J'aimerais aussi revenir sur une question à laquelle vous vous êtes bien gardé de répondre jusqu'à présent, à savoir les modalités du redécoupage. Lors des débats en première lecture, vous disiez que, les critères ayant été inscrits dans la loi, il ne restait plus aucune marge pour le pouvoir réglementaire et qu'il n'y avait donc pas de sujet ni de problème. Ce n'est pas une réponse satisfaisante ! Même si vous fixez dans la loi des critères – que je juge inutilement contraignants, je le répète –, il reste encore une belle marge de manoeuvre pour celui qui tiendra les ciseaux, notamment pour le redécoupage des cantons urbains des grandes villes.

Apparemment, cela va se faire discrètement, sans débat public. Certes, on va consulter, mais le résultat des consultations ne sera pas public – pas plus que l'avis du conseil d'État. Ce redécoupage cantonal n'aura strictement rien de participatif. On nous en donnera juste le résultat à la fin, en nous expliquant que si l'on n'est pas content, on peut toujours faire un recours devant le Conseil d'État ! Vous le savez comme moi, un tel recours prendra de longs mois et aura peu de chances d'aboutir, le Conseil d'État ne pouvant pas se permettre d'annuler ce genre d'opération alors que les élections sont si proches.

Pourquoi, monsieur le ministre, ne pas opérer le redécoupage sous les yeux du public, via internet ? Il serait possible de mettre en ligne les différents avis, les différents scénarios, et d'en expliquer les enjeux. Ensuite, bien entendu, le Gouvernement resterait maître des choix, mais chacun pourrait maîtriser les tenants et aboutissants des décisions, ce qui lèverait certaines de suspicions sur l'absence de neutralité politique du découpage.

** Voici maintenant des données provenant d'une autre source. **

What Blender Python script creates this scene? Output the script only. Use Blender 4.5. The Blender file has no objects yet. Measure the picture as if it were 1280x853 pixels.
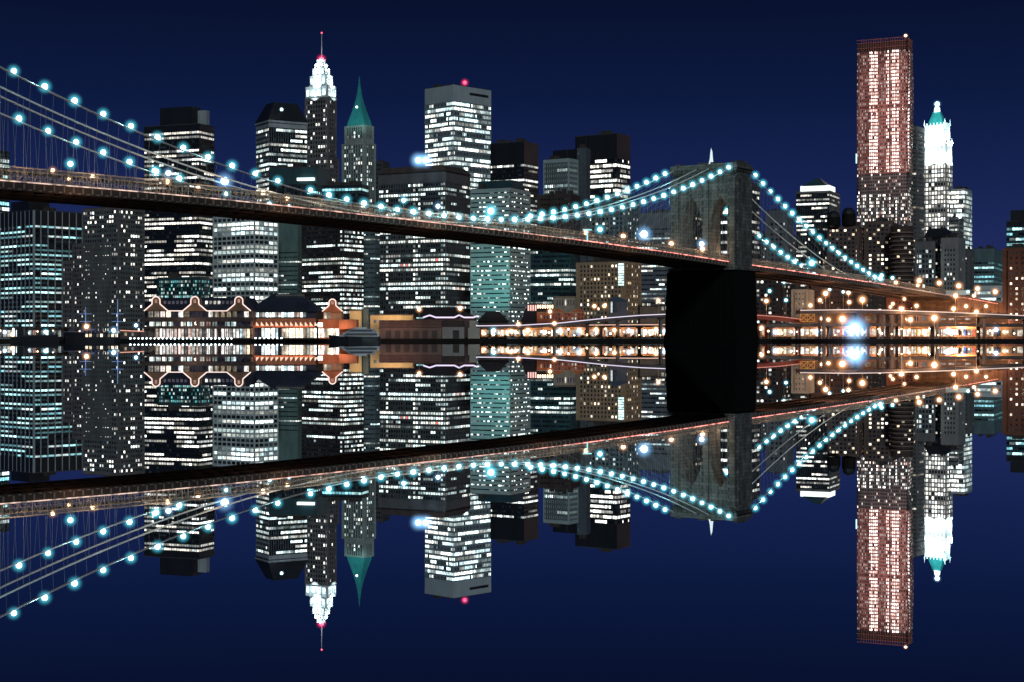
import bpy, math, random
from mathutils import Vector, Matrix
R = math.radians
V = Vector
# ------------------------------------------------------------------ camera, sky, light, exposure
sc = bpy.context.scene
col = sc.collection
F, HY = 2000.0, 426.5          # focal length and horizon in pixels of the 1280 px wide photograph
CH = 0.25                      # eye height above the river
cam = bpy.data.cameras.new('camera'); camo = bpy.data.objects.new('camera', cam); col.objects.link(camo)
cam.sensor_width = 36; cam.lens = F / 1280 * 36; cam.clip_start = 0.05; cam.clip_end = 20000
camo.location = (0, 0, CH); camo.rotation_euler = (R(90), 0, 0)
sc.camera = camo

w = bpy.data.worlds.new('World'); sc.world = w; w.use_nodes = True
nt = w.node_tree; bg = nt.nodes['Background']
tc = nt.nodes.new('ShaderNodeTexCoord'); sx = nt.nodes.new('ShaderNodeSeparateXYZ'); nt.links.new(tc.outputs['Generated'], sx.inputs[0])
ramp = nt.nodes.new('ShaderNodeValToRGB'); nt.links.new(sx.outputs[2], ramp.inputs[0]); el = ramp.color_ramp.elements
for p, c in ((0.0, (.0200, .0300, .1250)), (0.06, (.0130, .0225, .1010)), (.097, (.0082, .0168, .0790)), (.150, (.0040, .0102, .0490)), (.208, (.0026, .0060, .0275)), (1.0, (.0016, .0040, .0170))):
    e_ = el[0] if p == 0 else (el[len(el) - 1] if p == 1.0 else el.new(p)); e_.position = p; e_.color = (*c, 1)
nt.links.new(ramp.outputs[0], bg.inputs[0]); bg.inputs[1].default_value = 1.0      # night sky, brighter towards the horizon

sun = bpy.data.lights.new('moonlight', 'SUN'); sun.energy = 0.8; sun.angle = R(10); sun.color = (0.80, 0.96, 1.0)
suno = bpy.data.objects.new('moonlight', sun); col.objects.link(suno); suno.rotation_euler = (R(56), 0, R(7))  # added even fill from behind the camera, imitating city glow

sc.view_settings.view_transform = 'Standard'; sc.view_settings.look = 'None'
sc.view_settings.exposure = 0; sc.view_settings.gamma = 1; sc.view_settings.use_curve_mapping = False
cy = sc.cycles
cy.max_bounces = 5; cy.diffuse_bounces = 1; cy.glossy_bounces = 3; cy.transparent_max_bounces = 12
cy.caustics_reflective = False; cy.caustics_refractive = False
cy.use_denoising = True; cy.sample_clamp_indirect = 0.0
cy.use_light_tree = True; cy.pixel_filter_type = 'BLACKMAN_HARRIS'; cy.filter_width = 1.5

# ------------------------------------------------------------------ helpers
def at(px, py, D):
    return V(((px - 640) / F * D, D, CH + (HY - py) / F * D))
def zy(py, D): return CH + (HY - py) / F * D

class MB:
    def __init__(s): s.v = []; s.f = []; s.c = []; s.m = []; s.use_c = False
    def poly(s, pts, c=None, m=0):
        k = len(s.v); s.v += [tuple(p) for p in pts]; s.f.append(tuple(range(k, k + len(pts)))); s.m.append(m)
        s.c.append(c or (0, 0, 0)); s.use_c = s.use_c or c is not None
    def hexa(s, p, m=0, c=None):         # 8 corners: 4 bottom (ccw from above), 4 top
        for q in ((3, 2, 1, 0), (4, 5, 6, 7), (0, 1, 5, 4), (1, 2, 6, 5), (2, 3, 7, 6), (3, 0, 4, 7)):
            s.poly([p[i] for i in q], c, m)
    def obox(s, o, ax, ay, az, m=0, c=None):   # oriented box from a corner
        o = V(o); ax = V(ax); ay = V(ay); az = V(az)
        s.hexa([o, o + ax, o + ax + ay, o + ay, o + az, o + ax + az, o + ax + ay + az, o + ay + az], m, c)
    def box(s, x0, x1, y0, y1, z0, z1, m=0, c=None):
        s.obox((x0, y0, z0), (x1 - x0, 0, 0), (0, y1 - y0, 0), (0, 0, z1 - z0), m, c)
    def frustum(s, base, top, m=0):      # two rings of 4+ points
        n = len(base); base = [V(p) for p in base]; top = [V(p) for p in top]
        for i in range(n): s.poly([base[i], base[(i + 1) % n], top[(i + 1) % n], top[i]], None, m)
        s.poly(top, None, m); s.poly(base[::-1], None, m)
    def tube(s, p, q, r, r2=None, n=6, m=0, c=None):
        p = V(p); q = V(q); d = (q - p)
        if d.length < 1e-6: return
        d.normalize(); a = d.orthogonal().normalized(); b = d.cross(a); r2 = r if r2 is None else r2
        A = [p + (a * math.cos(t) + b * math.sin(t)) * r for t in (2 * math.pi * i / n for i in range(n))]
        B = [q + (a * math.cos(t) + b * math.sin(t)) * r2 for t in (2 * math.pi * i / n for i in range(n))]
        for i in range(n): s.poly([A[i], A[(i + 1) % n], B[(i + 1) % n], B[i]], c, m)
        s.poly(A[::-1], c, m); s.poly(B, c, m)
    def path(s, pts, r, n=5, m=0, c=None):
        for i in range(len(pts) - 1): s.tube(pts[i], pts[i + 1], r, None, n, m, c)
    def ball(s, o, r, n=10, k=7, sz=1.0, m=0, c=None, zmin=-1):
        o = V(o); rings = []
        for j in range(k + 1):
            th = math.pi * j / k; z = max(math.cos(th), zmin)
            rr = math.sin(th)
            rings.append([o + V((rr * r * math.cos(2 * math.pi * i / n), rr * r * math.sin(2 * math.pi * i / n), z * r * sz)) for i in range(n)])
        for j in range(k):
            for i in range(n):
                a, b, cc, d = rings[j][i], rings[j][(i + 1) % n], rings[j + 1][(i + 1) % n], rings[j + 1][i]
                if j == 0: s.poly([a, cc, d][::-1], c, m)
                elif j == k - 1: s.poly([a, b, d][::-1], c, m)
                else: s.poly([a, b, cc, d][::-1], c, m)
    def build(s, name, mats, parent=None, loc=None, smooth=False):
        if not isinstance(mats, (list, tuple)): mats = [mats]
        o0 = V(parent.get('_o', (0, 0, 0))) if parent is not None else V(loc or (0, 0, 0))
        me = bpy.data.meshes.new(name)
        me.from_pydata([(x - o0.x, y - o0.y, z - o0.z) for x, y, z in s.v], [], s.f)
        for m in mats: me.materials.append(m)
        if any(s.m): me.polygons.foreach_set('material_index', s.m)
        if s.use_c:
            a = me.attributes.new('lit', 'FLOAT_COLOR', 'FACE'); flat = []
            for c in s.c: flat += [c[0], c[1], c[2], 1.0]
            a.data.foreach_set('color', flat)
        if smooth: me.polygons.foreach_set('use_smooth', [True] * len(me.polygons))
        me.update()
        o = bpy.data.objects.new(name, me); col.objects.link(o)
        if parent is not None:
            o.parent = parent
            if '_o' in parent: o['_o'] = parent['_o']
        else: o.location = o0; o['_o'] = tuple(o0)
        return o

def tag(o, label=None, cat=None, group=None, kind=None):
    if label: o['label'] = label
    if cat: o['category'] = cat
    if group: o['group'] = group
    if kind: o['kind'] = kind
    return o
def thing(name, label, cat, loc, group=None):
    o = bpy.data.objects.new(name, None); col.objects.link(o); o.location = loc; o['_o'] = tuple(loc)
    o.empty_display_size = 1
    return tag(o, label, cat, group)

# ------------------------------------------------------------------ materials
MATS = {}
def nodes(name):
    m = bpy.data.materials.new(name); m.use_nodes = True
    return m, m.node_tree, m.node_tree.nodes['Principled BSDF']
def wall(name, c, rough=.8, var=.3, scale=.12, metal=0.0, brick=None):
    if name in MATS: return MATS[name]
    m, t, b = nodes(name); N = t.nodes; L = t.links
    co = N.new('ShaderNodeTexCoord'); mp = N.new('ShaderNodeMapping'); L.new(co.outputs['Object'], mp.inputs[0])
    mp.inputs['Scale'].default_value = (1, 1, .35)
    nz = N.new('ShaderNodeTexNoise'); nz.inputs['Scale'].default_value = scale; nz.inputs['Detail'].default_value = 6; nz.inputs['Roughness'].default_value = .65
    L.new(mp.outputs[0], nz.inputs[0])
    mr = N.new('ShaderNodeMapRange'); mr.inputs[1].default_value = .3; mr.inputs[2].default_value = .7
    mr.inputs[3].default_value = 1 - var; mr.inputs[4].default_value = 1 + var; L.new(nz.outputs[0], mr.inputs[0])
    mx = N.new('ShaderNodeMix'); mx.data_type = 'RGBA'; mx.blend_type = 'MULTIPLY'; mx.inputs[0].default_value = 1
    mx.inputs[6].default_value = (*c, 1); L.new(mr.outputs[0], mx.inputs[7])
    out = mx.outputs[2]
    if brick:
        br = N.new('ShaderNodeTexBrick'); br.inputs['Scale'].default_value = 1
        br.inputs['Brick Width'].default_value = brick[0]; br.inputs['Row Height'].default_value = brick[1]; br.inputs['Mortar Size'].default_value = brick[2]
        br.inputs['Color1'].default_value = (1, 1, 1, 1); br.inputs['Color2'].default_value = (.62, .62, .62, 1); br.inputs['Mortar'].default_value = (.35, .35, .35, 1)
        sp = N.new('ShaderNodeSeparateXYZ'); L.new(co.outputs['Object'], sp.inputs[0])
        ad = N.new('ShaderNodeMath'); ad.operation = 'ADD'; L.new(sp.outputs[0], ad.inputs[0]); L.new(sp.outputs[1], ad.inputs[1])
        cb = N.new('ShaderNodeCombineXYZ'); L.new(ad.outputs[0], cb.inputs[0]); L.new(sp.outputs[2], cb.inputs[1]); L.new(cb.outputs[0], br.inputs[0])
        m2 = N.new('ShaderNodeMix'); m2.data_type = 'RGBA'; m2.blend_type = 'MULTIPLY'; m2.inputs[0].default_value = 1
        L.new(out, m2.inputs[6]); L.new(br.outputs[0], m2.inputs[7]); out = m2.outputs[2]
    L.new(out, b.inputs['Base Color']); b.inputs['Roughness'].default_value = rough; b.inputs['Metallic'].default_value = metal; b.inputs['Specular IOR Level'].default_value = .12 if rough > .6 else .4
    MATS[name] = m; return m
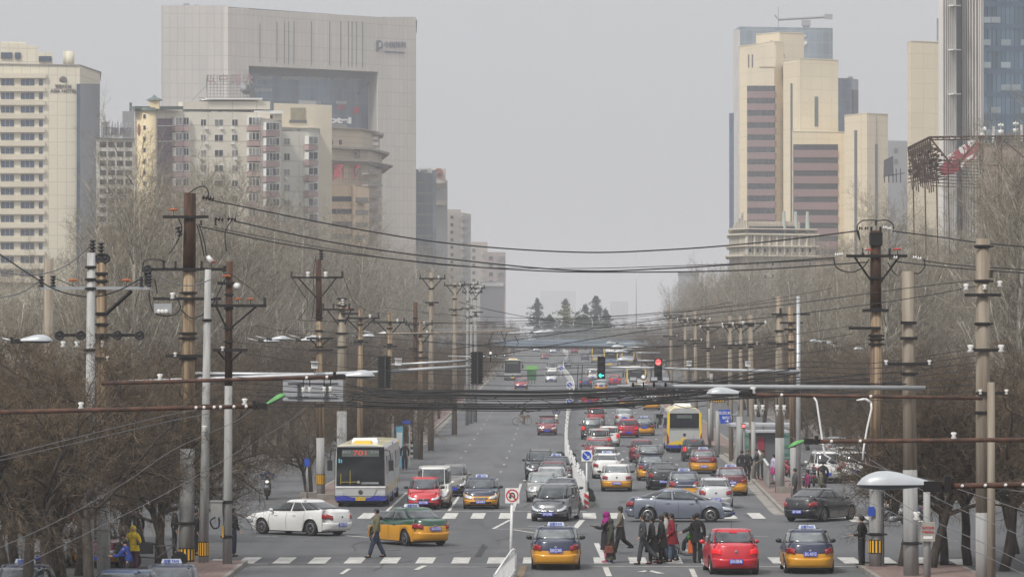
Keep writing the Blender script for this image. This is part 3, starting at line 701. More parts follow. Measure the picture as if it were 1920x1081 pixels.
B = Block('low building with white canopy front below the faint pink towers', [(900,1500),(945,1505)], 527, 'far_grey', name='low_building', back=20); B.slab(0, 902, 944, 530, 536, 'frame_white', 'canopy', 1.0)
for lb_, a_, c_, y, d in (('ghostly block in the haze above the cedars',1014,1078,545,6300),('faint bluish low block right of the cedars',1144,1178,565,5200)):
    Block(lb_, [(a_,d),(c_,d+5)], y, 'far_grey', name='hazy_building', back=30)
# 7 right-hand towers
B = Block('tall blue glass tower behind the cream tower, with a long white curl sign', [(1376,1310),(1386,1296),(1562,1302)], 56, 'pale_glass', name='glass_tower', back=35)
B.slab(0, 1376.5, 1385.5, 56, 600, 'fin_stone', 'side_fins', .1) ; B.text(1, 1510, 77, '方', 17, 'frame_white', off=.3, bold=.1)
q, n = B.at(1, 1512, 50, -6); b = MB(); b.cyl((q.x,q.y,B.z),(q.x,q.y,Z(36,1300)),1.0,.7,8); b.box((q.x,q.y,Z(40,1300)),(2.6,2,1.8)); b.build('crane_base','far_grey',B.T)
b = MB(); p0 = Vector((X(1462,1302)-B.o.x,q.y,Z(34,1302))); p1 = Vector((X(1556,1302)-B.o.x,q.y,Z(29,1302))); b.cyl(p0,p1,.45,n=5); b.box(p1,(2.4,1,1.5)); b.cyl(p0,p0+Vector((-1.2,0,1.4)),.25,n=4); b.build('cleaning_crane_arm','far_grey',B.T)
p = MB(); p.cyl((X(1461.5,1302)-B.o.x,q.y,B.z),(X(1461.5,1302)-B.o.x,q.y,Z(10,1302)),.1,n=4); p.build('antenna','far_grey',B.T)
B = Block('narrow dark glazed slab at the street side of the blue glass tower', [(1367.5,1400),(1377,1398)], 212, 'hotel_glass', name='glass_tower', back=15)
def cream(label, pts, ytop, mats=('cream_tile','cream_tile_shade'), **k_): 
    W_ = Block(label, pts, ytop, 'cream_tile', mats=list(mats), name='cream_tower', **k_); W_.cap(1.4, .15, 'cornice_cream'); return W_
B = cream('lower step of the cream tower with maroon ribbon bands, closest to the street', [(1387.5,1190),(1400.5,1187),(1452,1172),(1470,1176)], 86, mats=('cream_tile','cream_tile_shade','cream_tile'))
for r in range(13):
    y = 160.5+22.9*r; B.slab(1, 1401, 1451.5, y, y+10.8, 'strip_glass', 'window_strip', .1); B.slab(1, 1401, 1452, y+11.2, y+22.8, 'maroon_band', 'spandrel_band', .4)
for px in (1403.5, 1410.5): B.slab(1, px-.7, px+.7, 102, 126, 'slate', 'slot_window', .2)
B.slab(1, 1423, 1452, 84, 125, 'cream_tile_shade', 'penthouse_side', .3)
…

Enfin, je voudrais terminer en abordant les problèmes que ce texte posera pour le fonctionnement des petites communes. Je ne comprends pas la justification du choix de diminuer le nombre de conseillers municipaux pour les petites communes. Existe-il des sièges vacants ? Qu'il y ait parfois des difficultés pour recruter, c'est possible, mais on finit toujours par trouver. En diminuant le nombre de conseillers, vous allez alourdir la charge des autres et, paradoxalement, renforcer les éventuelles difficultés à trouver des volontaires. Ces conseils municipaux fonctionnant sur un quasi-bénévolat, vous ne ferez même pas d'économies.

Un autre point me pose problème. Avec ce texte, vous imposez que la désignation des conseillers communautaires pour les petites communes se fasse dans l'ordre du tableau. Ce faisant, vous rigidifiez inutilement le fonctionnement des conseils municipaux, où la répartition des tâches, notamment les plus chronophages, se fait en fonction des disponibilités. L'ordre du tableau n'a aucun sens dans une petite commune : j'ai reçu des témoignages de maires ruraux de ma circonscription qui sont défavorables à cette évolution et demandent avant tout à ce qu'on les laisse s'organiser dans la souplesse, sans diminuer le nombre de conseillers municipaux.